═════ Input material

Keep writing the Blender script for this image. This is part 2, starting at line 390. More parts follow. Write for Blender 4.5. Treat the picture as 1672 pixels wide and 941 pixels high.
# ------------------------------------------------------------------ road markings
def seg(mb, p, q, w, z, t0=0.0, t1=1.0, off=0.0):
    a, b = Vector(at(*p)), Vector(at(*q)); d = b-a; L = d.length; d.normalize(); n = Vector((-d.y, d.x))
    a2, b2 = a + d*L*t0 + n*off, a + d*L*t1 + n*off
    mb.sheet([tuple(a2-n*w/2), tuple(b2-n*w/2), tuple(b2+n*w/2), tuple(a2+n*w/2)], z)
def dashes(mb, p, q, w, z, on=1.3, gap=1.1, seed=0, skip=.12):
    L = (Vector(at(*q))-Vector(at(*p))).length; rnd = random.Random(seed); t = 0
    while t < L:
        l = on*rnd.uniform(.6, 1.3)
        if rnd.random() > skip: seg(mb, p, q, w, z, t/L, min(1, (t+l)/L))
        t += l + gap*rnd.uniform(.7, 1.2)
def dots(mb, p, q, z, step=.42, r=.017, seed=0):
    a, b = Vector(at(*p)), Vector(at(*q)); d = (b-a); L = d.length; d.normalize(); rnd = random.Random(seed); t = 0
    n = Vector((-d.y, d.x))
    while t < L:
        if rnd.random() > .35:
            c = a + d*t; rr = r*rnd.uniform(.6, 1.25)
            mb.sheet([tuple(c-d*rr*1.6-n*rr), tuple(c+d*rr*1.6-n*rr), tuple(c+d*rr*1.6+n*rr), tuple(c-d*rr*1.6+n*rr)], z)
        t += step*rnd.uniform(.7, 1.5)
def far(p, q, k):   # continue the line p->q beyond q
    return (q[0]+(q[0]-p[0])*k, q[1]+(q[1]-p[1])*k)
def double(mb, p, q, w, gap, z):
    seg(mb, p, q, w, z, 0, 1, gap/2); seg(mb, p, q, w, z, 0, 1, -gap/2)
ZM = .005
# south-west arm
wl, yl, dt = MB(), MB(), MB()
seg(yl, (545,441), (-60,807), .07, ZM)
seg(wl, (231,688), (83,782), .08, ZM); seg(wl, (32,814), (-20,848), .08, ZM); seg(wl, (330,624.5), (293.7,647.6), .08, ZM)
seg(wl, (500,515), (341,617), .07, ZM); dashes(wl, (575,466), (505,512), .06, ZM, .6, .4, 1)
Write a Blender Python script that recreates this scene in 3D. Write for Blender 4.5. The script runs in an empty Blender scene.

══════════

* _Task_:
Go through the listing above and pull out each line containing the word "Write".

* _Result of the exercise_:
Keep writing the Blender script for this image. This is part 2, starting at line 390. More parts follow. Write for Blender 4.5. Treat the picture as 1672 pixels wide and 941 pixels high.
Write a Blender Python script that recreates this scene in 3D. Write for Blender 4.5. The script runs in an empty Blender scene.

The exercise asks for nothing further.